Foundation Calls for Swift Justice in Hate Crime against Hindu Man in NY Subway

Washington, D.C. (December 30, 2012) - Hindu Americans reacted with shock and sorrow at the death of Sunando Sen, a 46-year-old Hindu man from India, who was pushed in front of an oncoming subway train in Queens, New York last week. Sen, described as gentle and respectful by one of his roommates, had recently opened up a copying business, after years of saving money.
 
Police have arrested 31-year-old Erika Menendez in connection with the case, and charged her with second-degree murder as a hate crime.
 
The defendant reportedly targeted Sen out of hatred for Hindus and Muslims and told police: "I pushed a Muslim off the train tracks because I hate Hindus and Muslims ever since 2001 when they put down the twin towers I've been beating them up." Menendez, apparently, was ignorant about the identity of the victim, the difference between the Hindu and Muslim religions, and the events surrounding 9/11.
 
"Such a violent and hateful attack on any individual, especially because of religious hatred is completely unconscionable in any society" said Suhag Shukla, Esq., Executive Director and Legal Counsel for the Hindu American Foundation (HAF). "While we are encouraged by the arrest of Menendez and the Queens district attorney charging her with a hate crime, we are closely monitoring the situation to ensure that justice is swiftly dispensed in this case."
 
Although not frequently reported, this incident is not an isolated event, said Shukla. This is part of an unfortunate history of bias and hate crimes against Hindu Americans -- the high profile 1980s case of a gang calling itself the "Dot Busters" which openly attacked Hindu Americans in New Jersey being a prime example.
 
Sen's death has also refocused attention on efforts by HAF, and several other religious liberty and faith-based advocacy groups, to urge the FBI to add three new anti-religious bias hate crime categories: (1) anti-Hindu, (2) anti-Sikh, and (3) anti-Arab.
 
Just two weeks ago, HAF formally submitted comments to the FBI's Criminal Justice Information Services Advisory Policy Board, specifically focusing on the importance of creating an anti-Hindu hate crime category and its significance for tracking hate crimes against Hindu American institutions and individuals.
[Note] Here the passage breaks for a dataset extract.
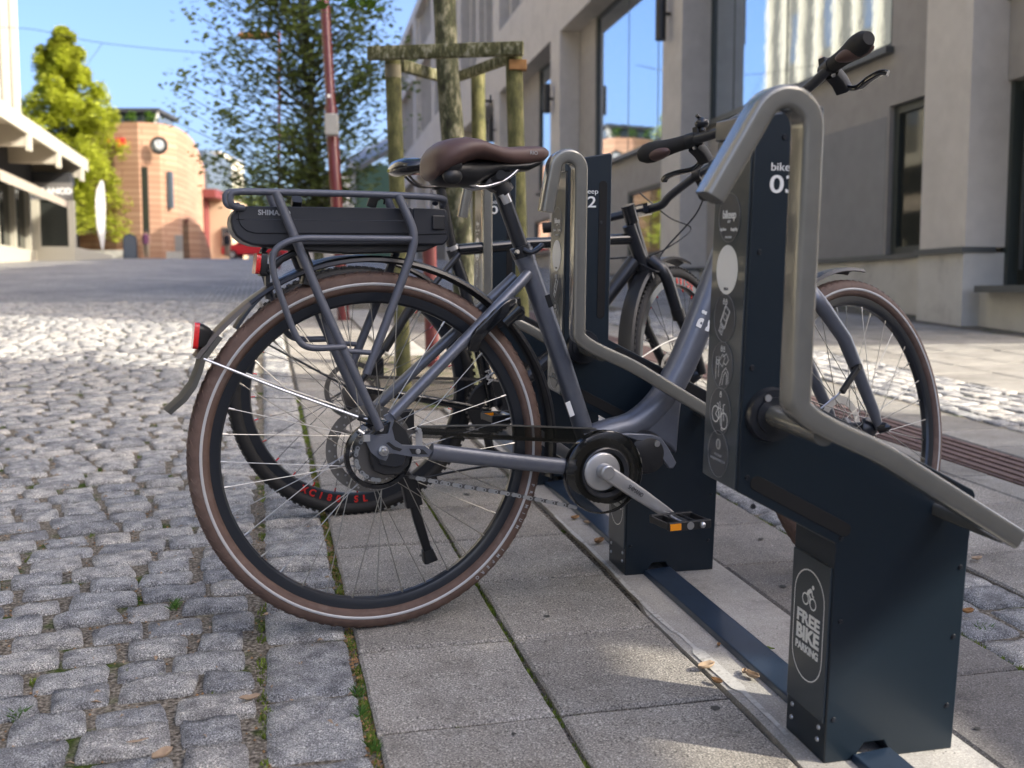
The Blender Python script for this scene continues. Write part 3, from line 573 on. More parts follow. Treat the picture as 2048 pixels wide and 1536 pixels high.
# ================================================================== BIKE STANDS
def stand(k, num, label, ax=-.163, hx=-.284):
    M = S4 @ Matrix.Translation((.7905, 1.2874+.8712*k, .003)); t = thing('bike_stand', M, label, 'bike stand', 'lockable bike stands in a row')
    D = .116
    body = K().prism([(0, 0), (.048, 0), (.066, .026), (.098, .026), (.112, 0), (.217, 0), (.221, .33), (.226, .398), (.222, .406), (-.052, .545), (-.053, .944), (-.057, .948), (-.148, .931), (-.152, .925), (-.157, .422), (.0, .338)], 0, D)
    part('body', body, 'navy_steel', t, smooth=True, bevel=.0022, sharp=25)
    Fx = lambda y, z, x=-.1585: axes((x, y, z), (0, -1, 0), (0, 0, 1))       # faces -x, text reads towards -y
    # long front plate with the round stickers
    fp = K().box(-.160, -.1555, .004, D-.004, .424, .905, Matrix(((1, 0, .0115, -.0050), (0, 1, 0, 0), (0, 0, 1, 0), (0, 0, 0, 1))))
    plate = part('front_plate', fp, 'panel_teal', t, smooth=False, bevel=.0012)
    capk = K().box(-.158, -.144, .002, D-.002, .9065, .9345); part('top_cap', capk, 'panel_teal', t, smooth=False, bevel=.002)
    def fx(z): return -.160-.0050+.0115*z-.0004
    def disc(z, r, m, name='sticker', dx=0):
        vs = [(fx(z+r*math.sin(a))-dx, .060+r*math.cos(a), z+r*math.sin(a)) for a in np.linspace(0, 2*PI, 41)[:-1]]
        return part(name, K().add(vs, [tuple(range(40))]), m, plate, smooth=False)
    for z in (.799, .659, .592, .526, .464): disc(z, .0335, 'panel_disc')
    def line(pts, w=.0007, closed=False, name='pictogram', z0=0, y0=.060, m='white_print'):
        P = [(fx(z0+z)-.0006, y0-y, z0+z) for y, z in pts]; return P, closed
    def picto(z0, strokes, name='pictogram', w=.0007, m='white_print'):
        kk = K()
        for st, cl in strokes: kk.sweep([(fx(z0+z)-.0005, .060-y, z0+z) for y, z in st], [(w*math.cos(a), .0003*math.sin(a)) for a in np.linspace(0, 2*PI, 5)[:-1]], cl, up=(1, 0, 0))
        return part(name, kk, m, plate, smooth=False)
    circ = lambda cy_, cz, r, n=18: [(cy_+r*math.cos(a), cz+r*math.sin(a)) for a in np.linspace(0, 2*PI, n+1)[:-1]]
    for z in (.799, .659, .592, .526, .464): picto(z, [(circ(0, 0, .0337, 36), True)], 'sticker_ring', .00022, 'grey_print')
    disc(.727, .0345, 'white_print', 'code_sticker', .0003)
    text('22174', .0055, 'dark_cloth', plate, Fx(.060, .700, fx(.70)-.0006), 'code_number')
    text('bikeep', .016, 'white_print', plate, Fx(.060, .803, fx(.803)-.0006), bold=.02); text('APP', .006, 'white_print', plate, Fx(.060, .7935, fx(.79)-.0006))
    text('App Store', .0062, 'white_print', plate, Fx(.078, .783, fx(.78)-.0006), bold=.02, width=.019); text('Google Play', .0062, 'white_print', plate, Fx(.043, .783, fx(.78)-.0006), bold=.02, width=.021)
    text('BAZE COMPANY', .0042, 'white_print', plate, Fx(.060, .772, fx(.772)-.0006), width=.02)
    lock = lambda x_, z_: [([(x_-.0022, z_-.003), (x_+.0022, z_-.003), (x_+.0022, z_+.001), (x_-.0022, z_+.001)], True), ([(x_-.0013, z_+.001), (x_-.0013, z_+.004), (x_+.0013, z_+.004), (x_+.0013, z_+.001)], False)]
    # phone with code
    ph = lambda c, s_, pts: [(c[0]+s_*(x*.86+y*.5), c[1]+s_*(-x*.5+y*.86)) for x, y in pts]
    R1 = lambda a, b: [(-a, -b), (a, -b), (a, b), (-a, b)]
    picto(.659, lock(-.004, .023)+lock(.004, .023)+[(ph((.002, .002), 1, R1(.0085, .015)), True), (ph((.002, .002), 1, R1(.0072, .0132)), True), (ph((.002, .002), 1, R1(.0045, .0045)), True), (ph((-.009, -.017), 1, R1(.006, .0055)), True), (ph((-.009, -.017), 1, R1(.003, .003)), True)])
    picto(.592, lock(-.004, .023)+lock(.004, .023)+[([(-.020, -.022), (-.020, .010), (-.011, .012), (-.011, -.018)], False), ([(-.006, -.030), (.002, -.010), (.012, -.002), (.020, -.008), (.021, -.024)], False), ([(.002, -.028), (.006, -.014), (.012, -.008), (.016, -.012), (.016, -.026)], False),
                            ([(-.011, .004), (0, .016), (.008, .012), (.001, -.002)], True), ([(.002, .012), (.012, .018), (.020, .010), (.012, .002), (.004, .004)], False), ([(-.018, .0), (-.012, .0), (-.012, .006), (-.018, .006)], True)])
    picto(.526, lock(0, .024)+[(circ(-.014, -.006, .0115), True), (circ(.014, -.012, .0115), True), ([(-.014, -.006), (-.003, -.012), (.010, .004), (-.006, .004), (-.014, -.006)], False), ([(-.003, -.012), (-.006, .010), (-.010, .010)], False), ([(.014, -.012), (.010, .010), (.015, .012)], False), ([(-.002, .014), (.002, .0), (.007, -.008), (.007, -.026), (.012, -.026)], False)], w=.0009)
    disc(.478, .008, 'grey_print', 'info_sticker', .0004)
    text('i', .014, 'panel_disc', plate, Fx(.060, .478, fx(.478)-.001), bold=.03)
    text('+47 22 33 65 89', .0055, 'grey_print', plate, Fx(.060, .462, fx(.462)-.0006), width=.024); text('INFO@BANEMOBILITY.COM', .005, 'grey_print', plate, Fx(.060, .455, fx(.455)-.0006), width=.048)
    # lower plate with the parking sign
    part('lower_plate', K().box(-.0035, .001, .004, D-.004, .062, .300), 'panel_teal', t, smooth=False, bevel=.0008)
    lp = t
    Lx = lambda y, z: axes((-.0042, y, z), (0, -1, 0), (0, 0, 1))
    yc = .058
    cap = [(yc+.043*math.cos(a), .236+.043*math.sin(a)) for a in np.linspace(0, PI, 15)]+[(yc+.043*math.cos(a), .150+.043*math.sin(a)) for a in np.linspace(PI, 2*PI, 15)]
    part('sign_outline', K().sweep([(-.0040, y, z) for y, z in cap], [(.0010, 0), (0, .0003), (-.0010, 0), (0, -.0003)], True, up=(1, 0, 0)), 'white_print', lp, smooth=False)
    text('FREE', .0265, 'white_print', lp, Lx(yc, .201), bold=.035, width=.066, name='sign_lettering'); text('BIKE', .0305, 'white_print', lp, Lx(yc, .176), bold=.04, width=.066, name='sign_lettering'); text('PARKING', .0165, 'white_print', lp, Lx(yc, .154), bold=.035, width=.066, name='sign_lettering')
    ck = K(); yz = lambda y, z: (-.0042, yc-y, .238+z)
    sq = [(.0012, 0), (0, .0003), (-.0012, 0), (0, -.0003)]
    for c0 in (-.0105, .0115): ck.sweep([yz(c0+.0085*math.cos(a), -.006-(.0 if c0 < 0 else .002)+.0085*math.sin(a)) for a in np.linspace(0, 2*PI, 25)[:-1]], sq, True, up=(1, 0, 0))
    for st, w_ in (([(-.004, .006), (.006, .012)], 2.6), ([(-.004, .006), (.003, -.001), (.0025, -.010)], 1.8), ([(.006, .012), (.009, .005), (.013, .003)], 1.4), ([(-.006, .003), (.003, .012)], 2.2)):
        ck.sweep([yz(a, b) for a, b in st], [(p*w_, q) for p, q in sq], False, up=(1, 0, 0))
    ck.add([yz(.010+.0034*math.cos(a), .0175+.0034*math.sin(a)) for a in np.linspace(0, 2*PI, 17)[:-1]], [tuple(range(16))])
    part('cyclist_pictogram', ck, 'white_print', lp, smooth=False)
    # number on the wide side
    Wy = lambda x, z: axes((x, -.0006, z), (1, 0, 0), (0, 0, 1))
    text('bikeep', .0150, 'white_print', t, Wy(-.1055, .8655), bold=.0, width=.044, name='brand_lettering'); text(num, .0330, 'white_print', t, Wy(-.1075, .842), bold=.012, name='number', width=.040)
    # screws
    def bolt(p, nrm, r=.0042, m='black_satin'):
        p = Vector(p); n_ = Vector(nrm); kk = K().cyl(p-n_*.001, p+n_*.0022, r, 12, r*.75); kk.cyl(p+n_*.0020, p+n_*.0026, r*.36, 6); part('bolt', kk, m, t)
    for x_, z_ in ((-.139, .753), (-.143, .596), (-.143, .442), (.214, .392), (.209, .289), (.206, .181), (.203, .072), (.014, .22), (.012, .069), (-.110, .905), (-.075, .80), (.008, .345), (-.132, .40)): bolt((x_, 0, z_), (0, -1, 0))
    for y_, z_ in ((.098, .049), (.099, .027), (.019, .049), (.021, .029)): bolt((0, y_, z_), (-1, 0, 0), .0045, 'silver_satin')
    # rubber pads set into the side
    def pad(a, b, w_, y=-.0012):
        a = np.array(a); b = np.array(b); d = (b-a)/np.linalg.norm(b-a); n_ = np.array([-d[1], d[0]]); poly = []
        for c0, s0 in ((b, -1), (a, 1)):
            for q in range(9): th = -PI/2+PI*q/8; poly.append(tuple(c0+(d*math.cos(th)*(-s0)+n_*math.sin(th)*(-s0)*1)*w_/2) if False else tuple(c0+(-s0)*(d*math.cos(th)+n_*math.sin(th))*w_/2))
        part('rubber_pad', K().prism(poly, y, .001), 'pad_black', t, smooth=False, bevel=.0005)
    pad((-.128, .433), (.012, .358), .021); pad((-.072, .88), (-.072, .60), .018); pad((-.030, .518), (.185, .410), .019)
    # pivot, arm
    hub = K().cyl((-.112, .0, .530), (-.112, -.011, .530), .0385, 36, .036); hub.cyl((-.112, -.010, .530), (-.112, -.014, .530), .026, 30); part('pivot_disc', hub, 'black_satin', t, sharp=30)
    for a in (115, 330): q = (-.112+.028*math.cos(R_(a)), -.0125, .530+.028*math.sin(R_(a))); kk = K().cyl(q, (q[0], q[1]-.0025, q[2]), .0048, 14); part('bolt', kk, 'silver_satin', t)
    sh = K().tube([(-.112, -.008, .530), (-.113, -.08, .530), (-.116, -.150, .531)], .0150, 20, up=(0, 0, 1)); part('pivot_tube', sh, 'bronze_arm', t)
    A = [(-.236, -.045, .815), (-.142, -.045, .985), (-.104, -.045, .945), (-.103, -.045, .556), (.262, -.045, .344)]
    AY = -.155; rA = .034 if hx < -.27 else .027; cxa = ax-rA; cza = .900
    a0 = 180-math.degrees(math.atan2(cxa-hx, cza-.815))*.72; tx, tz = cxa+rA*math.cos(R_(a0)), cza+rA*math.sin(R_(a0))
    A = [(hx+(tx-hx)*q, AY, .818+(tz-.818)*q) for q in (0, .33, .66, .92)]+[(cxa+rA*math.cos(R_(a0*(1-i/13))), AY, cza+rA*math.sin(R_(a0*(1-i/13)))) for i in range(14)]+[(ax, AY, .885), (ax+.001, AY, .60), (ax+.001, AY, .585)]
    A += bend([(ax+.001, AY, .585), (ax+.001, AY, .568), (ax+.030, AY, .547), (ax+.118, AY, .508), (ax+.312, AY, .393), (ax+.327, AY, .384)], [.03, .06, .03, .01], 8)[1:]
    arm = K().sweep(A, rr(.0135, .0190, .0065, 5), up=(0, 1, 0)); part('locking_arm', arm, 'bronze_arm', t, sharp=50)
    ret = K().sweep(bend([(.168, .002, .380), (.168, -.06, .380), (ax+.325, -.150, .384)], .03, 5), rr(.014, .010, .005, 3), up=(0, 0, 1)); part('arm_return', ret, 'bronze_arm', t, sharp=50)
    return t
stand(0, '03', 'large dark blue bike stand numbered 03 with bowed metal arm, nearest the lens')
stand(1, '02', 'dark blue bike stand numbered 02 standing right behind the brown saddle bike', -.174, -.242)
stand(2, '01', 'dark blue bike stand numbered 01 beside the tree stakes, partly hidden', -.175, -.245)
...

And in the wake of the massacre at the Sikh gurudwara in Wisconsin, the Foundation submitted written on the record testimony to a Senate Judiciary Subcommittee Hearing spearheaded by Senator Dick Durbin (D-IL).
 
"The horrifying attack on Sunando Sen only further underscores the urgent need for the FBI to separately collect data on anti-Hindu hate crimes," said Samir Kalra, Esq., HAF's Director and Senior Fellow for Human Rights. "This step is critical for both the protection of Hindu Americans and the ability of law enforcement to effectively track and confront such crimes."